Больше мне ничего не надо!

До свидания С. Рахманинов

Н. Б. МАНДРОВСКОМУ

[31 января 1940 г.]

[Лос-Анджелес]

Многоуважаемый Николай Борисович, Перешлите прилагаемое письмо моей дочери во Францию.

С. Р.

А. РОДЗИНСКОМУ

22 февраля 1940 г.

[Нью-Йорк]

Дорогой мистер Родзинский!

Очень прошу прощения, что не ответил до сего дня на Ваше письмо от 2-го февраля1. Но я только 15-го возвратился из поездки и, прежде чем ответить Вам, мне нужно было повидаться с Марксом Левиным из N[ational] B[roadcasting] C[ompany], который пришел ко мне только вчера вечером. Из разговора с ним я выяснил, что концерты, о которых Вы упоминали, должны быть с участием оркестра, по-видимому, под Вашим управлением. Я же отказался, так как думал, что должен быть recital. Теперь я дал Левину согласие, и он уточнит все детали обстоятельнее2.

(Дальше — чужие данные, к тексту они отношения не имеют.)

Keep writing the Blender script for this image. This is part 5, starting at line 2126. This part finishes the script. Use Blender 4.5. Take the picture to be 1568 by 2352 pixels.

Искренне Ваш С. Рахманинов

А. П. АСЛАНОВУ

1 марта 1940 г.

[Нью-Йорк]

Мой дорогой мистер Асланов!

В Италии я услышал мелодию Польки и сделал ее переложение для фортепиано в четыре руки 1. Я не возражал бы, если бы Вы сделали новое ее переложение для голоса с сопровождением фортепиано.

Искренне Ваш С. Р.

Р. Л. ИББСУ

7 марта 1940 г.

[Нью-Йорк]

Мой дорогой мистер Иббс!

Очень благодарен Вам за Ваше милое письмо и трогательный жест в отношении Брайкевича. Новости, как всегда, от Вас пришли первыми 1. Я послал телеграмму Брайкевичам сегодня.

Я заканчиваю сезон грамзаписями. Моя Третья симфония получилась более или менее хорошо, но что касается двух Концертов, Первого и Третьего, то их не удалось записать так хорошо.

На следующей неделе я должен сделать еще десять сольных записей; после этого буду свободен и совершенно не могу себе представить, что я буду делать здесь, вне Европы.